Olympiakos – Barcellona 3-1
Il quarto di finale più bello, appassionante e incerto. I greci ribaltano il fattore campo, favorevole agli spagnoli, e si qualificano alle Final Four dopo un anno di purgatorio. La compagine del Pireo, dopo aver perso la prima gara a Barcellona, ha aggiustato la mira, violando il Palao Blaugrana prima di chiudere la serie tra le mura amiche con il clamoroso buzzer beater di Printesis. L’Olympiakos si conferma regina delle gare importanti, presentandosi a Madrid con il ruolo di mina vagante capace di far saltare pronostici e scommesse. Non solo Spanoulis (13 punti di media), nella formazione di coach Sfairopoulos, svettano Printezis (15 punti) e l’ex sense Othello Hunter (8 punti).
La semifinale contro il Cska Mosca, sulla carta, sembra una sfida insormontabile per i ragazzi di Sfairopoulos, ma il passato annovera episodi clamorosi contro i russi, come il lay-up del solito Printezis a Istanbul o la palla recuperata su Khryapa al Forum. In casa Barcellona resta il rammarico per una serie approcciata con la mentalità giusta ma compromessa da episodi.
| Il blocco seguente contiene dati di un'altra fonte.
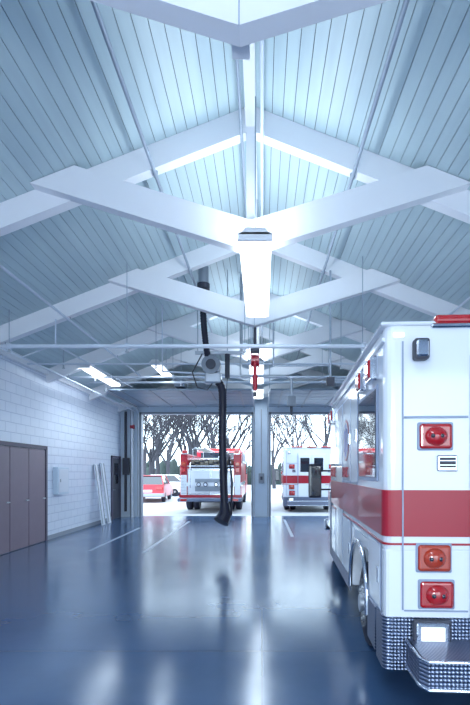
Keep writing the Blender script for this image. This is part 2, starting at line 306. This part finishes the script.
# ------------------------------------------------------------------ vehicles
def wheel(b,x0,x1,y,r):
    s=1 if x1>x0 else -1
    b.tube([(x0,y,r),(x0+s*.03,y,r),(x0+s*.05,y,r),(x1-s*.05,y,r),(x1,y,r)],[r*.6,r*.93,r,r,r*.93],'black',32)
    b.cyl((x0,y,r),(x0+s*.035,y,r),r*.58,'chrome',24); b.cyl((x0-s*.03,y,r),(x0+s*.03,y,r),r*.2,'steel',16)
    for i in range(8):
        a=i*math.pi/4; b.cyl((x0-s*.012,y+r*.38*math.cos(a),r+r*.38*math.sin(a)),(x0+.01*s,y+r*.38*math.cos(a),r+r*.38*math.sin(a)),.014,'steel',6)
def lamp_rect(b,x0,x1,z0,z1,k,y=0,d=.04):
    b.box(x0-.012,x1+.012,y-.015,y+.01,z0-.012,z1+.012,'seam',.012,2)
    cx=(x0+x1)/2; cz=(z0+z1)/2; b.box(x0,x1,y-d*.6,y,z0,z1,k,.02,3); b.ell((cx,y-d*.4,cz),((x1-x0)*.36,d,(z1-z0)*.4),k)
    for q in (-1,1): b.ell((cx+q*(x1-x0)*.13,y-d*.95,cz),((x1-x0)*.09,d*.5,(z1-z0)*.12),'blackgloss',12,6)
def make_ambulance(loc,rz):
    e=empty('ambulance',loc,rz); W=2.3;Lb=3.9
    b=B()
    b.box(0,W,0,Lb,1.0,2.65,'white',.07,4)
    b.box(0.0,W,1.62,Lb,.42,1.08,'white',.03,2); b.box(0.0,W,.0,.66,.42,1.08,'white',.03,2); b.box(.55,W-.55,.5,1.7,.5,1.05,'dark')
    b.box(0.02,W-.02,.6,1.7,.93,1.05,'white'); 
    b.box(.6,1.7,.1,5.9,.38,.55,'dark')
    cy=1.14; arc=[(-.012,cy+.5*math.cos(a),.5+.46*math.sin(a)) for a in [math.pi*i/14 for i in range(15)]]
    b.tube([(-.012,cy+.5,.42)]+arc+[(-.012,cy-.5,.42)],.022,'chrome',8); b.tube([(W+.012,p[1],p[2]) for p in arc],.022,'chrome',8)
    b.rbox(-.014,W+.014,-.008,Lb-.05,1.155,1.475,.07,'red'); b.rbox(-.010,W+.010,-.006,Lb-.06,1.095,1.11,.07,'red')
    for y0,y1,z0,z1 in ((.12,.58,.62,1.08),(1.68,2.3,.5,1.08),(1.2,1.64,1.5,2.4),(1.68,2.3,1.5,2.4),(2.36,3.05,.5,2.4),(3.12,3.8,.5,1.08),(3.12,3.8,1.5,2.4)):
        for xs in (-.012,W+.001): 
            b.box(xs+.002,xs+.009,y0-.012,y1+.012,z0-.012,z1+.012,'seam'); b.box(xs,xs+.011,y0,y1,z0,z1,'white',.004,1)
            if z1-z0<.7 or z0>1.2:
                b.box(xs-.008 if xs<0 else xs+.008,xs+.006 if xs<0 else xs+.02,y0+.04,y0+.1,(z0+z1)/2-.06,(z0+z1)/2+.06,'chrome',.003,1)
    for xs in (-.016,W):
        b.box(xs,xs+.016,.22,1.08,1.53,2.25,'seam',.006,1); b.box(xs-.004,xs+.02,.25,1.05,1.56,2.22,'blackgloss',.004,1)
    b.box(-.02,0,.0,Lb,2.5,2.53,'white',.004,1)
    b.box(-.03,W+.03,-.02,Lb+.02,2.61,2.635,'white',.008,1)
    b.box(.115,.125,-.012,0,.65,2.5,'seam'); b.box(.13,.56,-.014,0,1.97,1.985,'seam'); b.box(.13,.56,-.01,0,.64,.65,'seam')
    b.box(W-.125,W-.115,-.012,0,.65,2.5,'seam')
    b.box(.6,1.14,-.03,.0,.6,2.35,'white',.015,2); b.box(1.16,1.7,-.03,.0,.6,2.35,'white',.015,2)
    for x in (.68,1.24): b.box(x,x+.38,-.036,-.02,1.62,2.2,'blackgloss',.01,1)
    b.box(.6,1.7,-.035,-.02,1.155,1.475,'red'); b.box(1.06,1.1,-.07,-.03,1.0,1.12,'chrome',.008,1); b.box(1.2,1.24,-.07,-.03,1.0,1.12,'chrome',.008,1)
    b.box(.575,.595,-.02,0,.6,2.4,'seam')
    for x in (.33,1.53): 
        b.box(x-.02,x+.46,-.03,.12,2.585,2.62,'chrome',.01,1); b.box(x,x+.44,-.04,.1,2.615,2.675,'redlens',.025,3)
    b.box(.95,1.35,-.04,.1,2.61,2.66,'amber',.02,3)
    for x in (.05,2.17): b.box(x,x+.08,-.03,0,2.52,2.56,'clear',.01,2)
    for x in (.18,W-.3):
        b.box(x,x+.1,-.10,-.01,2.36,2.50,'dark',.015,2); b.box(x+.01,x+.09,-.11,-.09,2.375,2.485,'chrome',.01,1)
    for s in (0,1):
        f=lambda a,c:(a,c) if not s else (W-c,W-a)
        lamp_rect(b,*f(.23,.45),1.76,1.93,'redlens',0,.05)
        lamp_rect(b,*f(.22,.44),.92,1.10,'amber',0,.05); lamp_rect(b,*f(.235,.46),.67,.85,'redlens',0,.05)
        a,c=f(.35,.49); b.box(a,c,-.02,0,1.605,1.715,'chrome',.008,1); b.box(a+.015,c-.015,-.024,-.015,1.63,1.70,'dark',.003,1); 
        for q in range(2): b.box(a+.015,c-.015,-.03,-.02,1.645+q*.03,1.65+q*.03,'chrome')
    b.rbox(-.014,W+.014,-.014,.3,.24,.60,.06,'plate'); b.box(-.014,0,.3,.62,.26,.58,'plate'); b.box(-.014,0,1.66,Lb,.36,.5,'plate')
    b.box(-.014,.02,Lb-.22,Lb+.012,.36,1.3,'plate',.005,1)
    for x in (.2,W-.42):
        b.box(x-.02,x+.24,-.05,-.01,.41,.595,'dark',.015,2); b.box(x,x+.22,-.06,-.04,.43,.575,'chrome',.012,2); b.box(x+.03,x+.19,-.068,-.058,.455,.55,'clear',.004,1)
    b.prism([(.14,-.014),(.14,-.34),(.18,-.40),(W-.18,-.40),(W-.14,-.34),(W-.14,-.014)],'z',.28,.44,'plate')
    b.prism([(.16,-.014),(.16,-.33),(.19,-.385),(W-.19,-.385),(W-.16,-.33),(W-.16,-.014)],'z',.44,.455,'plate')
    b.tube([(.14,-.02,.28),(.14,-.34,.28),(.18,-.40,.28),(W-.18,-.40,.28),(W-.14,-.34,.28),(W-.14,-.02,.28)],.013,'chrome',8)
    b.tube([(.14,-.02,.45),(.14,-.34,.45),(.18,-.40,.45),(W-.18,-.40,.45),(W-.14,-.34,.45),(W-.14,-.02,.45)],.011,'chrome',8)
    for y in (.28,.75,3.2,3.6):
        for xs in (-.05,W):
            b.box(xs-.004,xs+.054,y-.02,y+.2,2.29,2.47,'chrome',.01,1); b.box(xs-.02 if xs<0 else xs+.02,xs+.05 if xs<0 else xs+.07,y,y+.18,2.31,2.45,'redlens',.02,3)
    for cxs,s in ((-.014,-1),(W+.014,1)):
        yc,zc=2.0,1.95; b.cyl((cxs,yc,zc),(cxs+s*.003,yc,zc),.23,'red',32); b.cyl((cxs+s*.003,yc,zc),(cxs+s*.005,yc,zc),.205,'white',32)
        for a in (0,60,120):
            Mx=Matrix.Translation((cxs+s*.007,yc,zc))@Matrix.Rotation(math.radians(a),4,'X'); b.box(-.001,.001,-.045,.045,-.175,.175,'blue',0,1,Mx)
    b.done('module_body',e)
    b=B(); prof=[(3.85,.5),(3.85,2.05),(4.0,2.15),(4.85,2.12),(5.35,1.55),(6.2,1.35),(6.35,1.2),(6.35,.5)]
    b.prism(prof,'x',.18,W-.18,'white'); b.box(.172,W-.172,3.9,6.34,1.05,1.22,'red')
    b.prism([(4.05,1.45),(4.05,1.98),(4.8,1.98),(5.15,1.5)],'x',.165,W-.165,'blackgloss')
    b.box(.3,W-.3,6.34,6.38,.75,1.2,'chrome',.02); b.box(.1,W-.1,6.3,6.5,.42,.65,'chrome',.03); b.box(.3,W-.3,4.0,4.3,2.12,2.3,'redlens',.03,2)
    for s in (0,1):
        xa=-.30 if not s else W+.08; b.box(xa,xa+.22,4.72,4.80,1.16,1.74,'black',.03,3); b.box(xa+.015,xa+.205,4.712,4.722,1.2,1.70,'blackgloss')
        for z in (1.3,1.62): b.cyl((xa+.1,4.78,z),(.2 if not s else W-.2,4.9,z),.014,'black',8)
    b.done('cab',e)
    b=B()
    wheel(b,.03,.27,1.14,.38); wheel(b,.3,.54,1.14,.38); wheel(b,W-.03,W-.27,1.14,.38); wheel(b,W-.3,W-.54,1.14,.38); wheel(b,.14,.4,5.3,.38); wheel(b,W-.14,W-.4,5.3,.38)
    b.cyl((.2,1.14,.38),(W-.2,1.14,.38),.06,'dark',10); b.cyl((.2,5.3,.38),(W-.2,5.3,.38),.05,'dark',10)
    b.box(.002,.3,.62,.64,.18,.6,'black'); 
    b.done('wheels',e)
    for txt,z,sz,k,y in (('RESCUE',1.53,.2,'red',3.75),('MEDIC',1.54,.17,'red',2.3)):
        cu=bpy.data.curves.new('lettering','FONT'); cu.body=txt; cu.size=sz; cu.extrude=.003; cu.materials.append(M[k])
        o=bpy.data.objects.new('lettering',cu); S.collection.objects.link(o); o.parent=e; o.location=(-.02,y,z); o.rotation_euler=(math.pi/2,0,-math.pi/2)
    return e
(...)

Le basse percentuali di Navarro, le difficoltà di Marcelinho nella gestione della partita, e la poca esperienza dei giovani Satoranski (bucato da Printezis nel buzzer beatter ma 10 punti di media per il giovane classe 1991), Abrines e Hezonja. Pascual manca le Final Four, dopo numerose partecipazioni, ma si può consolare guardando ad un futuro certo e rassicurante visto il roster. Il Barcellona non vola a Madrid a fare lo sgambetto al Real, ma si candida per le prossime edizioni.
Fenerbahce Istanbul – Maccabi Tel Aviv 3-0
Attenzione al Fenerbahce. Gli uomini di Obradovic sbrigano la pratica Maccabi in sole tre partite, scrivendosi per primi al programma delle Final Four. Supremazia assoluta quella dimostrata dai gialloneri che impartiscono una lezione magistrale ai campioni in carica. La mano di Obradovic è visibile e ha rivitalizzato un team reduce da gestione fallimentare. Attacco solido, difesa equilibrata e personalità straripante sono i segreti del Fenerbahce 2.0 che ha nel trio Goudelock-Bogdanovic-Bjelica i propri alfieri.
La cornice composta da Zisic (l’uomo del salto di qualità), Vasely, Erden, Zoric, Predlzic conferiscono all’affresco le sfumature da top club. L’ostacolo Real è impegnativo, e il Fenerbache, parte sfavorito, ma Obradovic cerca l’assalto al nono trofeo. Non si conferma invece il Maccabi, sorprendente campione lo scorso anno, ma poca cosa questa stagione. Gli addii di Blu e Hickman, soprattutto Tyrese Rice e coach Blatt, senza i giusti rincalzi, sono costate care agli israeliani, mai apparsi competitivi nella serie. La rifondazione del club di Tel Aviv, passa, inevitabilmente dalla partenza di alcune colonne storiche della squadra, e anche dalla ricerca di nuova linfa, più giovane e affidabile.